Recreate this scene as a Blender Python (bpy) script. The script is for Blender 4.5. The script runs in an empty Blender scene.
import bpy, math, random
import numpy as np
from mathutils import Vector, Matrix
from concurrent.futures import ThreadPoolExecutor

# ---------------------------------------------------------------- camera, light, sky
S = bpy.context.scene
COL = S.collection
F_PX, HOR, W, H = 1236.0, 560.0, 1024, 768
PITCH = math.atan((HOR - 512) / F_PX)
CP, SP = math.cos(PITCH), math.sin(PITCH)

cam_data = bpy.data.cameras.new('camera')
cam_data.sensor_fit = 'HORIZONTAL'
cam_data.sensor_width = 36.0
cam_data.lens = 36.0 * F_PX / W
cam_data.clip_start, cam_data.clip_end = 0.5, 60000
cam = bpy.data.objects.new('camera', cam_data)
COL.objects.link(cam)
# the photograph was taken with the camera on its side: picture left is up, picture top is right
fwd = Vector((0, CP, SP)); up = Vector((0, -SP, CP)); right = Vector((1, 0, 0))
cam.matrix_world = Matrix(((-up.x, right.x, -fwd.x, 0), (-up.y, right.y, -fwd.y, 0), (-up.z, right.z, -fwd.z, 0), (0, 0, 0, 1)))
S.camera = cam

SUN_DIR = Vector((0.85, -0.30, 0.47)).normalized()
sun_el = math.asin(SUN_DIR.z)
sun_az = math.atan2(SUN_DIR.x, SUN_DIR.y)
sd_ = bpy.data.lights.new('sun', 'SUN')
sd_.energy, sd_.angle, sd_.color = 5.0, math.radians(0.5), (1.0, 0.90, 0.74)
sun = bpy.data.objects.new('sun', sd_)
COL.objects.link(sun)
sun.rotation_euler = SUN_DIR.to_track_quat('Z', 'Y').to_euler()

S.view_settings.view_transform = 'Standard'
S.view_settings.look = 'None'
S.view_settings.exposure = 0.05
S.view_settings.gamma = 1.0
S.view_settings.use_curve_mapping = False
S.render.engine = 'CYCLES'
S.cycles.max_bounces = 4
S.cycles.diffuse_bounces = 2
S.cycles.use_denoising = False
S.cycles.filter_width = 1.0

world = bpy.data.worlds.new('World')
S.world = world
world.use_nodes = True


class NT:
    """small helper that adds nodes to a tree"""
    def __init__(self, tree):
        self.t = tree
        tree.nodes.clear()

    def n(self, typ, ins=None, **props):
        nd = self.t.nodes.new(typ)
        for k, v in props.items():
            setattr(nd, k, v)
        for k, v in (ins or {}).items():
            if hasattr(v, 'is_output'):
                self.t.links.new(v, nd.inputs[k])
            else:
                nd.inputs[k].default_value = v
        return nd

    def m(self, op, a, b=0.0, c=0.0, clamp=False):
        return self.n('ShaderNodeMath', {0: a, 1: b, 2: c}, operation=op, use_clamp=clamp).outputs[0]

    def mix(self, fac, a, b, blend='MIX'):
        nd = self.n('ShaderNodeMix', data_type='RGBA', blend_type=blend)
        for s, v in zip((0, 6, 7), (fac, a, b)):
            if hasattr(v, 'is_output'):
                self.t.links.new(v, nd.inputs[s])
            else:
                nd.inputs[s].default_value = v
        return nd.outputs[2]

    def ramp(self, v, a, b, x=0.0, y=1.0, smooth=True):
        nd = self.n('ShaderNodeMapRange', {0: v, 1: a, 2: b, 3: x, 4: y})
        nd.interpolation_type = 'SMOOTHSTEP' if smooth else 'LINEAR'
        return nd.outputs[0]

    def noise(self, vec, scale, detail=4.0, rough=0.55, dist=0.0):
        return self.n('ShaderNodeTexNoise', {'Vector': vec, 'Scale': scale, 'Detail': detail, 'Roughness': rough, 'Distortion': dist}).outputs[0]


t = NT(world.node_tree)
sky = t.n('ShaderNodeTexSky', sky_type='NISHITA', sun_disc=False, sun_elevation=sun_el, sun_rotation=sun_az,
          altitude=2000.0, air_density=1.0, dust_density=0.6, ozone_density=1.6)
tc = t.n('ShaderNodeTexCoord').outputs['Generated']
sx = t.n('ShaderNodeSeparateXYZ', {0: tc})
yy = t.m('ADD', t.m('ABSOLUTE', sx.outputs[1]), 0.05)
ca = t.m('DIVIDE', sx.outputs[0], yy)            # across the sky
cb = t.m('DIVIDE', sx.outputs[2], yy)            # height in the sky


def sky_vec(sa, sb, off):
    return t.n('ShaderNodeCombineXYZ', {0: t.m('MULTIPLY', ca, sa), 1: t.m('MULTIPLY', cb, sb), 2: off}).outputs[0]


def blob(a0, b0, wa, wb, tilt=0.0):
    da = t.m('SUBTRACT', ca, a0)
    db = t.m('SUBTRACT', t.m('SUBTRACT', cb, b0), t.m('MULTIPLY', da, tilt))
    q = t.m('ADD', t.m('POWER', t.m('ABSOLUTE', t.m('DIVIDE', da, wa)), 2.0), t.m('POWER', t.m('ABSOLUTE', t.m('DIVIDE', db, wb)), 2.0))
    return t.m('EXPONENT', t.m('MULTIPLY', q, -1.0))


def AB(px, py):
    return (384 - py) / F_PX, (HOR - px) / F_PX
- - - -
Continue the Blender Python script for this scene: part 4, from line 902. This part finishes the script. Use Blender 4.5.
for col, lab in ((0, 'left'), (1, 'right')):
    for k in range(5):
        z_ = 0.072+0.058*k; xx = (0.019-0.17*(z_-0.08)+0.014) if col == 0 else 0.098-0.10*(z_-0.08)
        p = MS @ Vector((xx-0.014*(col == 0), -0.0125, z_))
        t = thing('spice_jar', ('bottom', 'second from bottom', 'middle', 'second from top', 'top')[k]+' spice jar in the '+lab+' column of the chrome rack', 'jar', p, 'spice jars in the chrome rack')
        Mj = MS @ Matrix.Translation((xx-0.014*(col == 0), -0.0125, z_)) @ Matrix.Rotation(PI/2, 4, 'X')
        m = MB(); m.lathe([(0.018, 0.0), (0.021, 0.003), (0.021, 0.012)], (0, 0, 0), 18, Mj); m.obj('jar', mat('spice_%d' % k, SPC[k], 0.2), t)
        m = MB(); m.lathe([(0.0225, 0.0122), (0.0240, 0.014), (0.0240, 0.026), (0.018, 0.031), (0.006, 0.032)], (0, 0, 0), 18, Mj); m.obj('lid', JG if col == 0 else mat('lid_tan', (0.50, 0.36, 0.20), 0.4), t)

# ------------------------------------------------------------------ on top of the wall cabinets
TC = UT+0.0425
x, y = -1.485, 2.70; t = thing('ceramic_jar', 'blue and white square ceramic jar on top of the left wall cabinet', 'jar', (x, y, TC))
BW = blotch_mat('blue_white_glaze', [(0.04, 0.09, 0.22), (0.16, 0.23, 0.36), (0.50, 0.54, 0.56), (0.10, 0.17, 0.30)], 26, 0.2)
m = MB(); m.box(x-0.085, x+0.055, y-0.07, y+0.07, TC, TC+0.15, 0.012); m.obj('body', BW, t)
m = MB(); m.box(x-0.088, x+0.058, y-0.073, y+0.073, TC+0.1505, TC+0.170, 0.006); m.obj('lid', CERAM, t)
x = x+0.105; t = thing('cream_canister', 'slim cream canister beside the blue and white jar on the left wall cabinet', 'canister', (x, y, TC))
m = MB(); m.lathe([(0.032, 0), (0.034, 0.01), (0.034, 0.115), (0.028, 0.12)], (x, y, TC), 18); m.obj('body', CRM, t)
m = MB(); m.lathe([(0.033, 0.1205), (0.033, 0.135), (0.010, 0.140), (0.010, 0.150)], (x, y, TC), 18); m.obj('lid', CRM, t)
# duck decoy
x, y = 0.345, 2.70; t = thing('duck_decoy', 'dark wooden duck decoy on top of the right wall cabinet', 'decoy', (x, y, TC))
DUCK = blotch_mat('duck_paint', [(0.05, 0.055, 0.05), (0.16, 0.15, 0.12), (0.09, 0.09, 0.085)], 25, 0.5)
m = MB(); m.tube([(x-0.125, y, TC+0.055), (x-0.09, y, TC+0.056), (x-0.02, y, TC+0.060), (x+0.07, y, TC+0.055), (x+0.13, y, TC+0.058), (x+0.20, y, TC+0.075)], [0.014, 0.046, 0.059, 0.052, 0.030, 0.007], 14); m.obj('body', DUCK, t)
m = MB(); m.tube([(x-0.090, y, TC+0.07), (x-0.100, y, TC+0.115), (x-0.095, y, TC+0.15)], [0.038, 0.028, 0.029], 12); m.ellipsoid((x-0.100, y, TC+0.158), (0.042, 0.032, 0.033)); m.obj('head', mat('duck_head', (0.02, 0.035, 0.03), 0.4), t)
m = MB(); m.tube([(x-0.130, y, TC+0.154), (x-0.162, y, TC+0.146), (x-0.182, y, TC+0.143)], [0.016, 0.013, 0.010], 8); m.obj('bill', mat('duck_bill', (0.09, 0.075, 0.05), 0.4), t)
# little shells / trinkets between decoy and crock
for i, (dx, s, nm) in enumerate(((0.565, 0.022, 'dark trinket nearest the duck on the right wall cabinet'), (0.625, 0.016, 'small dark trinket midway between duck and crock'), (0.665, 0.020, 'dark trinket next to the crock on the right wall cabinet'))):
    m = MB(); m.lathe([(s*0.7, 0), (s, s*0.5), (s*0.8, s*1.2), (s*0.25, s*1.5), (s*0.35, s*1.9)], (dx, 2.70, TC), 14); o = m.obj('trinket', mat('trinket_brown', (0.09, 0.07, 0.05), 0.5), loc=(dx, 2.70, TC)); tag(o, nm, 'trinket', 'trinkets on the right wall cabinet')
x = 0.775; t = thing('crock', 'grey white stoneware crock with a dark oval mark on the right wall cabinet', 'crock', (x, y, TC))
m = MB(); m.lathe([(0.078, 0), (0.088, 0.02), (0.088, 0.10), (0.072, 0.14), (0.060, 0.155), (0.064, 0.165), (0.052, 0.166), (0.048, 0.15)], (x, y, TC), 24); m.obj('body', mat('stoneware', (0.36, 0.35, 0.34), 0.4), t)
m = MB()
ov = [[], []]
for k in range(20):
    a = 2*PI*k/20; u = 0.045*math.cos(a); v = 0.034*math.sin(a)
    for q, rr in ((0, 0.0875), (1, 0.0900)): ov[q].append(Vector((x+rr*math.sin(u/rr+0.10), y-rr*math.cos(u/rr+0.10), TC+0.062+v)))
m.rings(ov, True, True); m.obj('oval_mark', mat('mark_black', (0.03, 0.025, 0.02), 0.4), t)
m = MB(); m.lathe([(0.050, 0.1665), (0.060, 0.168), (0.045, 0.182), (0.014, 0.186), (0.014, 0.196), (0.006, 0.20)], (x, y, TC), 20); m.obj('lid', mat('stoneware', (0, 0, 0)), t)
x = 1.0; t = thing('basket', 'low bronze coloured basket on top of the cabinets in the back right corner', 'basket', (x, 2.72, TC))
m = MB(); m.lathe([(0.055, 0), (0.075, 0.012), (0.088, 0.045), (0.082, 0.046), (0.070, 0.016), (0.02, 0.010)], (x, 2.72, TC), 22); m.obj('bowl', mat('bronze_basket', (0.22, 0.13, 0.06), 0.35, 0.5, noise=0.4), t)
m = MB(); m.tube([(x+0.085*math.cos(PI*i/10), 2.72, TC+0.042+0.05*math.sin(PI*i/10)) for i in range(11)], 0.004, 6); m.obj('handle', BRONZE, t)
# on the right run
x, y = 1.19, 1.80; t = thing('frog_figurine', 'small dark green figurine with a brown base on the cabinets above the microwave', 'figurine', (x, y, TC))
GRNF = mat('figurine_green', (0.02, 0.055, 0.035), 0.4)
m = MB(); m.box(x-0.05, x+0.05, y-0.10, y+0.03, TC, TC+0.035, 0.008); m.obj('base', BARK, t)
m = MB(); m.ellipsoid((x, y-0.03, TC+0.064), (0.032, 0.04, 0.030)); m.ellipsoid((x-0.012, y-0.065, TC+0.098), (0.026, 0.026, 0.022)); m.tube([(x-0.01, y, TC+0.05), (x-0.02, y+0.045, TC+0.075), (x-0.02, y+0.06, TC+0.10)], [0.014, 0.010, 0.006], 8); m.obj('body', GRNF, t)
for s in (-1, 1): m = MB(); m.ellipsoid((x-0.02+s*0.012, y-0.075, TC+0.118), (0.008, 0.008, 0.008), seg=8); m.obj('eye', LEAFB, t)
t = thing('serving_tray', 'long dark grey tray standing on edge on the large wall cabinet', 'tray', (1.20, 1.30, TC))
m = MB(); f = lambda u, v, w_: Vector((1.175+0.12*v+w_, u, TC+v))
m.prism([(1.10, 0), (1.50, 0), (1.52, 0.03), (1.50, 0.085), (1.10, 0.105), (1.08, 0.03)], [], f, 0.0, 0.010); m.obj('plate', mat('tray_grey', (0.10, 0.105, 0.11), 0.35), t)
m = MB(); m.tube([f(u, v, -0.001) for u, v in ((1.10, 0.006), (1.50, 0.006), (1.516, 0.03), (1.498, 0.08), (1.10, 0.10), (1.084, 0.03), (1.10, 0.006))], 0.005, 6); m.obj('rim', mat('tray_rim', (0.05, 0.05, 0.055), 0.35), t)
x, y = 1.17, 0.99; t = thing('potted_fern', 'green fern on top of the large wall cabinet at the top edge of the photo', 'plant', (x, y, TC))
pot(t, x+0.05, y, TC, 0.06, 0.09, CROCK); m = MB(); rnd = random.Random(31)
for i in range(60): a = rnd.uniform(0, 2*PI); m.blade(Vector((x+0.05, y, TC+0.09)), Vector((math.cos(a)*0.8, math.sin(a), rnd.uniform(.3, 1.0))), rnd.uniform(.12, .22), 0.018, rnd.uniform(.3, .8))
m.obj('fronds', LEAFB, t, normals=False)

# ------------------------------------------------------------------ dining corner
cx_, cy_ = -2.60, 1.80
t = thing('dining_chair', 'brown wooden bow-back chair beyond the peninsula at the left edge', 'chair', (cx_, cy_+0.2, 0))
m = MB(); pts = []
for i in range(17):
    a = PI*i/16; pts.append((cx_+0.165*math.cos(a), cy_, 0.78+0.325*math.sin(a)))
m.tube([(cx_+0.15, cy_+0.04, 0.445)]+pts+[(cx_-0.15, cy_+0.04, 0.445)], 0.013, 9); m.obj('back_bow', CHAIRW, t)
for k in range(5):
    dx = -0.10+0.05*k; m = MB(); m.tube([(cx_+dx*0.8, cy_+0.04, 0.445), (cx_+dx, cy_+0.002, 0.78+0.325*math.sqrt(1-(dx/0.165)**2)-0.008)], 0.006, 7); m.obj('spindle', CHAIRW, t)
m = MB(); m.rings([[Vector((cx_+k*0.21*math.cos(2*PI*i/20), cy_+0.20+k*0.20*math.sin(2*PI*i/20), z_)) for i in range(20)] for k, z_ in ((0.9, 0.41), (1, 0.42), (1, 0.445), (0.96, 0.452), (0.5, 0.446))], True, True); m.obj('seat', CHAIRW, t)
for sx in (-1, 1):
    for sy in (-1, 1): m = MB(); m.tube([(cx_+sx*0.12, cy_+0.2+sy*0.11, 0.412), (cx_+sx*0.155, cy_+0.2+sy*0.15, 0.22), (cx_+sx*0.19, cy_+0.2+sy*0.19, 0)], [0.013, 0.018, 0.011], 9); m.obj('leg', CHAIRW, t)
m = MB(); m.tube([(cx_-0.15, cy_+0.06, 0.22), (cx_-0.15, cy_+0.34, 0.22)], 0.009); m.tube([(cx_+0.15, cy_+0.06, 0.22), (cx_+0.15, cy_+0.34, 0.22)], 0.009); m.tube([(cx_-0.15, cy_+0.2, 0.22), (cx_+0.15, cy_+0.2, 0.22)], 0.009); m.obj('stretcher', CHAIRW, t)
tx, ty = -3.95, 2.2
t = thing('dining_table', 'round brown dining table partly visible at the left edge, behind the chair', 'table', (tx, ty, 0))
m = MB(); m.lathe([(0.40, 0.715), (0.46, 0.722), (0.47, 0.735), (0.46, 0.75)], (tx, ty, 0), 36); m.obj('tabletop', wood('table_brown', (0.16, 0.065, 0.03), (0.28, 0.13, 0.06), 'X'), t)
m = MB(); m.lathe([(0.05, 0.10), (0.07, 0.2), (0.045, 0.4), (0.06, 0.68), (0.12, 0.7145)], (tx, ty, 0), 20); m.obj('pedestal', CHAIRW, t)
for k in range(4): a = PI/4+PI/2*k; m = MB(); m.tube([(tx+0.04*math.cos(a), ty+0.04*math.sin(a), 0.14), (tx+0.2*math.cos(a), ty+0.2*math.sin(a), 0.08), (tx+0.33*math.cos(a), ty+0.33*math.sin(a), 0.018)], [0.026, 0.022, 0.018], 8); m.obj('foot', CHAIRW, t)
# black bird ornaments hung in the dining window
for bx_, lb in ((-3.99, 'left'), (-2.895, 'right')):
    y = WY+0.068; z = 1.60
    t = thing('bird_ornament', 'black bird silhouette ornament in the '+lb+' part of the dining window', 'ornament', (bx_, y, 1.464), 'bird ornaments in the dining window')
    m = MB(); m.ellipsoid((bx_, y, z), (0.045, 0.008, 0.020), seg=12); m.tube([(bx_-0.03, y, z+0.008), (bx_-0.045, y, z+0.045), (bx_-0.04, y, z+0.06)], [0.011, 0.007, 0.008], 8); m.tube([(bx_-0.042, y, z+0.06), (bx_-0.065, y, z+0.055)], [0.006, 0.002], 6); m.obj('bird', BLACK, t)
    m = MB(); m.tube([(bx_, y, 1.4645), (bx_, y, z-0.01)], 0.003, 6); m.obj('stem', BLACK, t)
- - - -
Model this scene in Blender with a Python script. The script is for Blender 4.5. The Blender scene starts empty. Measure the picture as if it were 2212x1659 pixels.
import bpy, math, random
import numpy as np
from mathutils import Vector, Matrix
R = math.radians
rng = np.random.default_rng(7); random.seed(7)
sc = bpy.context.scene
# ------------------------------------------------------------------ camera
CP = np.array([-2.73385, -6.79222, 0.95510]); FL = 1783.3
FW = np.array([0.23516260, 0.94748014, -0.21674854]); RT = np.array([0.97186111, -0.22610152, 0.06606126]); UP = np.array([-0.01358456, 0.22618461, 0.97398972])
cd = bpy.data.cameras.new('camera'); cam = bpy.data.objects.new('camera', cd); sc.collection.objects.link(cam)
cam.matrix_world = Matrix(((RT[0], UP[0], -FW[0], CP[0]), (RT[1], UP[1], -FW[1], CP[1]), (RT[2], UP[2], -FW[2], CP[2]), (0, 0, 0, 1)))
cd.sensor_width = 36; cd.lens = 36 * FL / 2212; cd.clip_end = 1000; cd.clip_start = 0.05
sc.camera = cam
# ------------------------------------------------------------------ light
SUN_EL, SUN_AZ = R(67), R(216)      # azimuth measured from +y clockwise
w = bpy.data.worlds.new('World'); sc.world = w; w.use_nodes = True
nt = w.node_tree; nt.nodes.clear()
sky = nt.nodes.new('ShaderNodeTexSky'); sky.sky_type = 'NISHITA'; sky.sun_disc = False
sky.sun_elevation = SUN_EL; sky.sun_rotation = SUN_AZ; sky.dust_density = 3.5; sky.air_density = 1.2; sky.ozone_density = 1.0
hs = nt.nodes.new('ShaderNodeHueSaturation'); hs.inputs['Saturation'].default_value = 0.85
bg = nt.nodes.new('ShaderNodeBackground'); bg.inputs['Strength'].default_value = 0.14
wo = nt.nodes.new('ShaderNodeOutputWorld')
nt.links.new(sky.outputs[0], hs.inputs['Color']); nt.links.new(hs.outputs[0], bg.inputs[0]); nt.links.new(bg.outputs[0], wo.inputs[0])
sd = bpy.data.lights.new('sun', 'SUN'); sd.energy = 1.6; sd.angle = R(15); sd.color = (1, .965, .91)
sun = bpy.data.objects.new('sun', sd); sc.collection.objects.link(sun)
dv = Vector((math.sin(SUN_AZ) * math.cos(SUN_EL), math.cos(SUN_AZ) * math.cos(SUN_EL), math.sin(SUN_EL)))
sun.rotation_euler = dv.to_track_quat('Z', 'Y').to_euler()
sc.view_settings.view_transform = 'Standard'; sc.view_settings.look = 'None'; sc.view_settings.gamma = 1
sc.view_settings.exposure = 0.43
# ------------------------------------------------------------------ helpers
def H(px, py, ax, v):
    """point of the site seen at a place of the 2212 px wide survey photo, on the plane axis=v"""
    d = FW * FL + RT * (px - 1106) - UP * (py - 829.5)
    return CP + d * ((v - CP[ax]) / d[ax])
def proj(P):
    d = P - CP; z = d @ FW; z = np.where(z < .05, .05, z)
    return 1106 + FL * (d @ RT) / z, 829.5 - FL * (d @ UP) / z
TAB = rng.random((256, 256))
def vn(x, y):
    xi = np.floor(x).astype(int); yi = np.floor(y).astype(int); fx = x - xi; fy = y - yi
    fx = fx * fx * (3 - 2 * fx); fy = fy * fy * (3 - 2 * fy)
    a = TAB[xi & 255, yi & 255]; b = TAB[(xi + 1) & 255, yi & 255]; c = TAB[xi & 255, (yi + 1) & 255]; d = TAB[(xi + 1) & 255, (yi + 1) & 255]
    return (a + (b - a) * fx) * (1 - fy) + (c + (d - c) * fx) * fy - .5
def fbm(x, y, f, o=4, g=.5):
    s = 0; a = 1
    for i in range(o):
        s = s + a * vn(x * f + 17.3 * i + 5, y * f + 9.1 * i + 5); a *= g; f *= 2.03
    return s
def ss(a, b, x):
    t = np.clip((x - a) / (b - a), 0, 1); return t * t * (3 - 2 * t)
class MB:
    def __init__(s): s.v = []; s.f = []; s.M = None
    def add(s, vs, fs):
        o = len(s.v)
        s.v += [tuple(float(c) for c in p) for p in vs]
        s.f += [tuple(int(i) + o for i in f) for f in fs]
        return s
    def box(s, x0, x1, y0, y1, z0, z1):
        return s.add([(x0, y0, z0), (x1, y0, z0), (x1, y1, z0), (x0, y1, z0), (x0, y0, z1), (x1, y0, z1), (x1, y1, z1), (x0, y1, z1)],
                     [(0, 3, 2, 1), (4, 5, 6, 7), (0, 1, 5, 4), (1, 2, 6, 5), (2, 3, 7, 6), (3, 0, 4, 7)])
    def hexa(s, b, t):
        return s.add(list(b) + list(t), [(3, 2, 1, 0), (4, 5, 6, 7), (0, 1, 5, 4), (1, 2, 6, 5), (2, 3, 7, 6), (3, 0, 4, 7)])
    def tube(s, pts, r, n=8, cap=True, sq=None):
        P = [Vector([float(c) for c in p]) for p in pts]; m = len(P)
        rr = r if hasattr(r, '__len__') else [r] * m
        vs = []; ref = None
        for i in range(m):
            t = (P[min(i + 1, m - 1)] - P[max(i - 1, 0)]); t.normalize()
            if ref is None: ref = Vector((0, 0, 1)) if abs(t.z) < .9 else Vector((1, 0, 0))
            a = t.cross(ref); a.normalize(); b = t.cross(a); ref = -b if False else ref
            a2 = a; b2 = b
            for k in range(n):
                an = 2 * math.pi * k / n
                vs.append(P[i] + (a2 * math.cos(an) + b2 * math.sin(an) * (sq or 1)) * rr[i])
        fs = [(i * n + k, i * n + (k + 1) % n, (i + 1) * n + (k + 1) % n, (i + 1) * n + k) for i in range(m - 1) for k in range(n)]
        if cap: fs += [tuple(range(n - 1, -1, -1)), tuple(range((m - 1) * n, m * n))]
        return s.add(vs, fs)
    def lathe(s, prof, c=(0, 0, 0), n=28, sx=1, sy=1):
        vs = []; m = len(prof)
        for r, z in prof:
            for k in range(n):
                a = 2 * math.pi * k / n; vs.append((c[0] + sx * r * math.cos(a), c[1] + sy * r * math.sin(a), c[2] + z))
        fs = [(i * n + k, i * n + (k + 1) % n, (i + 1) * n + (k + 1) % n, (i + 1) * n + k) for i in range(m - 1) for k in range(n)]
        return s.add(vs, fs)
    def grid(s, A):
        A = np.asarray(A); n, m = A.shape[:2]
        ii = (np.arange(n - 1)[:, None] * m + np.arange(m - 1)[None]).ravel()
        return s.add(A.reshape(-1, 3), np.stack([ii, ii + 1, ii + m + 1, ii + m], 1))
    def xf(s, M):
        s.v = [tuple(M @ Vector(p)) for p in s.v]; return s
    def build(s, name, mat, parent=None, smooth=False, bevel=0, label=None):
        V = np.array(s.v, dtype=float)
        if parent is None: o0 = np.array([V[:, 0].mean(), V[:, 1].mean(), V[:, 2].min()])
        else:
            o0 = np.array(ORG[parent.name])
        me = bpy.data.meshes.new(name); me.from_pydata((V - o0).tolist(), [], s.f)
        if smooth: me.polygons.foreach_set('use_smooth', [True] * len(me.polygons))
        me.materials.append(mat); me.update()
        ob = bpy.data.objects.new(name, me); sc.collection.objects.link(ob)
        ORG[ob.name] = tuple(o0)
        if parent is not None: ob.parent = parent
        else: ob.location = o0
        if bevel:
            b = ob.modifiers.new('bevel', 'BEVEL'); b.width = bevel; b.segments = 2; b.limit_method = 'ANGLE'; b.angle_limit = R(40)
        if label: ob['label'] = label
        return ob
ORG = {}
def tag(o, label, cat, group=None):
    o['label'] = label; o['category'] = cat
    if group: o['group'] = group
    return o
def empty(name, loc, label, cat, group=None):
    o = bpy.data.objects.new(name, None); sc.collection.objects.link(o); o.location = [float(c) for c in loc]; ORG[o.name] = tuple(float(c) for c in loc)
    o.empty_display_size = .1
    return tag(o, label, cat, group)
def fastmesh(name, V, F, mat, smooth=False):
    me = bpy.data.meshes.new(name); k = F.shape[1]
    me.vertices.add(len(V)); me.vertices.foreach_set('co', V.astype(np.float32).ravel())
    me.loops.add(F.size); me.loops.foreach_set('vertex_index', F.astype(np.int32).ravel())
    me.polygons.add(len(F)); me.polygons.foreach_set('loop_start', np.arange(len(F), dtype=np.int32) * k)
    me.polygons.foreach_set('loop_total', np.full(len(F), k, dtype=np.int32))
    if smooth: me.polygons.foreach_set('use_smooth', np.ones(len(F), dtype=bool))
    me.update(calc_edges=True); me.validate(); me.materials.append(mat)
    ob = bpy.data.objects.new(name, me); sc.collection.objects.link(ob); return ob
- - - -
**Goal**
Go through the material above and output exactly the lines from the one containing "Recreate this scene" through the one containing "world.use_nodes = True".

**Answer for this exercise**
Recreate this scene as a Blender Python (bpy) script. The script is for Blender 4.5. The script runs in an empty Blender scene.
import bpy, math, random
import numpy as np
from mathutils import Vector, Matrix
from concurrent.futures import ThreadPoolExecutor

# ---------------------------------------------------------------- camera, light, sky
S = bpy.context.scene
COL = S.collection
F_PX, HOR, W, H = 1236.0, 560.0, 1024, 768
PITCH = math.atan((HOR - 512) / F_PX)
CP, SP = math.cos(PITCH), math.sin(PITCH)

cam_data = bpy.data.cameras.new('camera')
cam_data.sensor_fit = 'HORIZONTAL'
cam_data.sensor_width = 36.0
cam_data.lens = 36.0 * F_PX / W
cam_data.clip_start, cam_data.clip_end = 0.5, 60000
cam = bpy.data.objects.new('camera', cam_data)
COL.objects.link(cam)
# the photograph was taken with the camera on its side: picture left is up, picture top is right
fwd = Vector((0, CP, SP)); up = Vector((0, -SP, CP)); right = Vector((1, 0, 0))
cam.matrix_world = Matrix(((-up.x, right.x, -fwd.x, 0), (-up.y, right.y, -fwd.y, 0), (-up.z, right.z, -fwd.z, 0), (0, 0, 0, 1)))
S.camera = cam

SUN_DIR = Vector((0.85, -0.30, 0.47)).normalized()
sun_el = math.asin(SUN_DIR.z)
sun_az = math.atan2(SUN_DIR.x, SUN_DIR.y)
sd_ = bpy.data.lights.new('sun', 'SUN')
sd_.energy, sd_.angle, sd_.color = 5.0, math.radians(0.5), (1.0, 0.90, 0.74)
sun = bpy.data.objects.new('sun', sd_)
COL.objects.link(sun)
sun.rotation_euler = SUN_DIR.to_track_quat('Z', 'Y').to_euler()

S.view_settings.view_transform = 'Standard'
S.view_settings.look = 'None'
S.view_settings.exposure = 0.05
S.view_settings.gamma = 1.0
S.view_settings.use_curve_mapping = False
S.render.engine = 'CYCLES'
S.cycles.max_bounces = 4
S.cycles.diffuse_bounces = 2
S.cycles.use_denoising = False
S.cycles.filter_width = 1.0

world = bpy.data.worlds.new('World')
S.world = world
world.use_nodes = True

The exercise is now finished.